- [Items]
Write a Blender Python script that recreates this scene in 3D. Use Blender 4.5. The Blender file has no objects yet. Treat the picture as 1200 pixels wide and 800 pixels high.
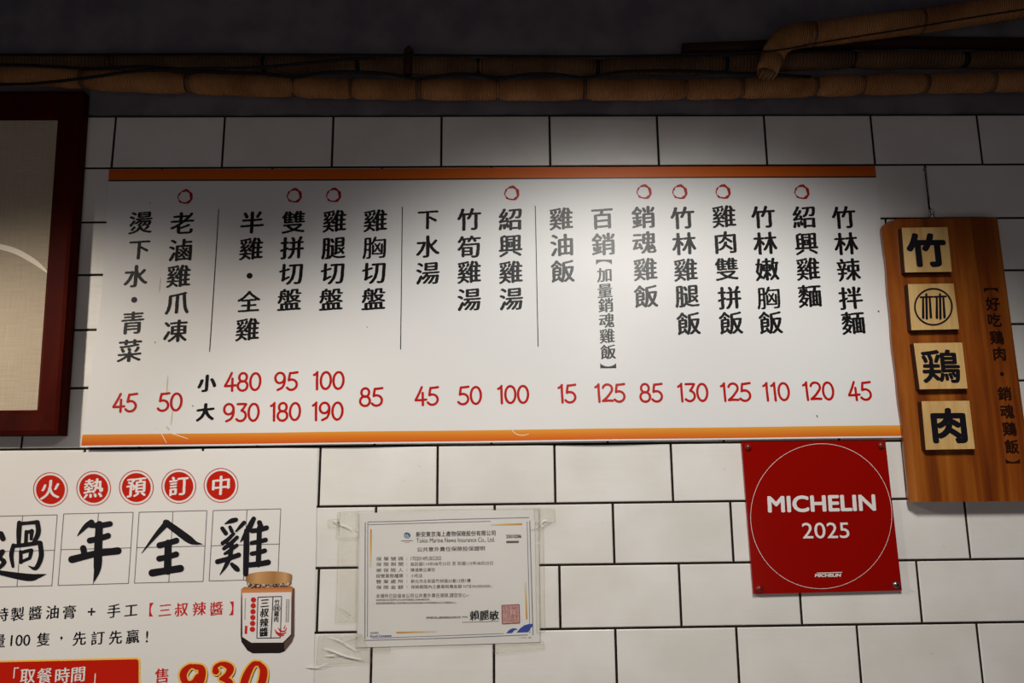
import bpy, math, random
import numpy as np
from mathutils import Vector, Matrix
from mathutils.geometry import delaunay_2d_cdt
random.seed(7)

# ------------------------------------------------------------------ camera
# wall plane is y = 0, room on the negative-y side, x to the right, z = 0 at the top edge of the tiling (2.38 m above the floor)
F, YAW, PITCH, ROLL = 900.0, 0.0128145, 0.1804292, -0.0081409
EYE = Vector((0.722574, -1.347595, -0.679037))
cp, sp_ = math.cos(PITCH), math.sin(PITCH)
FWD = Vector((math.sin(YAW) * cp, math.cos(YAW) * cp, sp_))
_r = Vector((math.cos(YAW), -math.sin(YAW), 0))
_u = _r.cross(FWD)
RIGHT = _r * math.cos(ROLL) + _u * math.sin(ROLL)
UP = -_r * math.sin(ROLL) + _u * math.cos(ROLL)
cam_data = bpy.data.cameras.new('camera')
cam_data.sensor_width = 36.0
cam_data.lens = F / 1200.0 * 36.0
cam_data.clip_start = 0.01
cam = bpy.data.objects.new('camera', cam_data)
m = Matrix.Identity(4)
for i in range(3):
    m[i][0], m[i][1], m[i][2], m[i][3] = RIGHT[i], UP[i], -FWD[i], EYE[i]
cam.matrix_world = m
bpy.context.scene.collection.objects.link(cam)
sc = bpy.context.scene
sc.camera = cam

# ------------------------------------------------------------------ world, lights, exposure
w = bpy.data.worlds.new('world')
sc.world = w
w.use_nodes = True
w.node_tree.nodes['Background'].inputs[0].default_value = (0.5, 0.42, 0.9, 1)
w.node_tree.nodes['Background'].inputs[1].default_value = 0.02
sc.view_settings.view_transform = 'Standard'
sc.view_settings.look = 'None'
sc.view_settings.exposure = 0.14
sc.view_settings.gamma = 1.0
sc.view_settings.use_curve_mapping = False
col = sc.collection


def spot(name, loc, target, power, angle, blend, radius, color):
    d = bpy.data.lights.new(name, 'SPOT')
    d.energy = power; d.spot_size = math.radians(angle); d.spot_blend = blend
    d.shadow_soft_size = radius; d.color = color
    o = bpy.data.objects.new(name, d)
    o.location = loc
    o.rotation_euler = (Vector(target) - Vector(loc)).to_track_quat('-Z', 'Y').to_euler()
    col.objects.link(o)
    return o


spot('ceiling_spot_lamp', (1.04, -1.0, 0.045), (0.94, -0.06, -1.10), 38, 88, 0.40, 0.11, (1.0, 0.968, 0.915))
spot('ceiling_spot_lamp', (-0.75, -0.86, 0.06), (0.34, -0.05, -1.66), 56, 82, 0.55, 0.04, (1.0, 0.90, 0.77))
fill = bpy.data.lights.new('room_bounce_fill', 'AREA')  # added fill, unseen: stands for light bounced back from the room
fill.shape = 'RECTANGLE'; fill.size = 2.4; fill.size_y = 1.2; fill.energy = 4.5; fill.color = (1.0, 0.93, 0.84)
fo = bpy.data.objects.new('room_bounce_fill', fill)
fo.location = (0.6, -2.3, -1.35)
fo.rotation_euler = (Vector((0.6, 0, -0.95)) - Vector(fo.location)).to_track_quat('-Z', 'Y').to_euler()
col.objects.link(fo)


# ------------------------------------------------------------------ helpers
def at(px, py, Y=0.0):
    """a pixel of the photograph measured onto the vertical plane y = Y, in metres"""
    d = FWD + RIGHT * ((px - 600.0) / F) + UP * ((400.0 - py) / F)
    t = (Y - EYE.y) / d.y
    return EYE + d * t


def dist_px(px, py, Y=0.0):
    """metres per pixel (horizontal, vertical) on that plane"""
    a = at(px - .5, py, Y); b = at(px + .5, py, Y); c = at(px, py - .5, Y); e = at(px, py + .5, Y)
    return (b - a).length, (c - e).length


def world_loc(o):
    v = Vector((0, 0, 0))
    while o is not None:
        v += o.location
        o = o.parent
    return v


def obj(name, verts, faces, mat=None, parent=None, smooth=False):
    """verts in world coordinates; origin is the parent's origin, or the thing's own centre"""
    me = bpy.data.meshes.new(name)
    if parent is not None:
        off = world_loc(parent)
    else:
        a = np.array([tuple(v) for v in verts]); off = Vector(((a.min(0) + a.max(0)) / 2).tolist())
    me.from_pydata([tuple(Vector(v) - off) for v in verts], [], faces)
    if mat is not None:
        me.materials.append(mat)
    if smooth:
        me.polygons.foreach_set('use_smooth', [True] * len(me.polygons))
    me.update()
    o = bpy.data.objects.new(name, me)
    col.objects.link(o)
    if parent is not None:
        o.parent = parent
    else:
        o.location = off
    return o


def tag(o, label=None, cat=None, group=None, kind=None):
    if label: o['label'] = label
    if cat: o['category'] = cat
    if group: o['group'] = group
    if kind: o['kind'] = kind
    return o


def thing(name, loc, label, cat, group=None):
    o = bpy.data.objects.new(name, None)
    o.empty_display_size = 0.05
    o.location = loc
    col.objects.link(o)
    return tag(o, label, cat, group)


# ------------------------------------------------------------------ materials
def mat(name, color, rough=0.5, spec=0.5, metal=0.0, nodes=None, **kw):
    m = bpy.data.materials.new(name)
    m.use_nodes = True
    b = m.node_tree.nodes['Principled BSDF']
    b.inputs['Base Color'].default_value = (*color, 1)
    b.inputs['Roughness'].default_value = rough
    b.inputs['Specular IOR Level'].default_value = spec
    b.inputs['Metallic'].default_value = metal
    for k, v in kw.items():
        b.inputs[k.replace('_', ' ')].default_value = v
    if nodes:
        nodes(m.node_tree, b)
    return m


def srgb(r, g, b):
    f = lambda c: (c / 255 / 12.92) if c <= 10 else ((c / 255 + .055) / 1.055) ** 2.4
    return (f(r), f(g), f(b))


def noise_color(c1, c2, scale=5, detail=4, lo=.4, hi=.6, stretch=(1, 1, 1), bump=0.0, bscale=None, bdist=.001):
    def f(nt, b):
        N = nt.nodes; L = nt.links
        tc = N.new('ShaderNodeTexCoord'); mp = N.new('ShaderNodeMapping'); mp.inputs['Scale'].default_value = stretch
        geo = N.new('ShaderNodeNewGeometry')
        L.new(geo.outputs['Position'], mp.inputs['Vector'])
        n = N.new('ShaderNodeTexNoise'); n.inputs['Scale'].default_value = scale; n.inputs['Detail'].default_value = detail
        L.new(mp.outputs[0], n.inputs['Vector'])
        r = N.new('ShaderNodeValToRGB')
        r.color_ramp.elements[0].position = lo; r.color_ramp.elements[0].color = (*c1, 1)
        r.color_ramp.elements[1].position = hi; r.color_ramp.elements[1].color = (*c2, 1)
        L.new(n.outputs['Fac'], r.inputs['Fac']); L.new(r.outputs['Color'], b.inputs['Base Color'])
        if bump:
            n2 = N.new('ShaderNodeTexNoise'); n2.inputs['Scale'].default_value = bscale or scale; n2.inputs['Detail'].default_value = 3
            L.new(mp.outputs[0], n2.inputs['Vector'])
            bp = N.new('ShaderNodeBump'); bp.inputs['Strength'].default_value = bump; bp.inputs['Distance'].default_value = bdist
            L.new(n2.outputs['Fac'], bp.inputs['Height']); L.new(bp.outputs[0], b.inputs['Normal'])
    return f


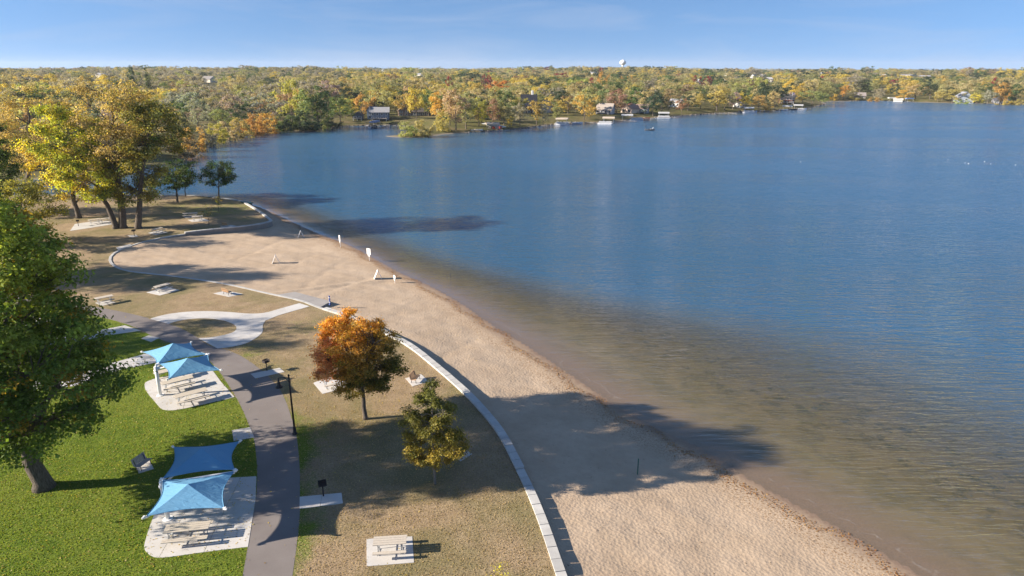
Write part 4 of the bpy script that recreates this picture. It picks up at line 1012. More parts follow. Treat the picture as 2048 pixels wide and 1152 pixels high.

- [Requirements] Copy the records above from the first line through the line containing "random.seed(7)", both included, and leave out any pictures.

- [Task output]
Write a Blender Python script that recreates this scene in 3D. Use Blender 4.5. The Blender file has no objects yet. Treat the picture as 1200 pixels wide and 800 pixels high.
import bpy, math, random
import numpy as np
from mathutils import Vector, Matrix
from mathutils.geometry import delaunay_2d_cdt
random.seed(7)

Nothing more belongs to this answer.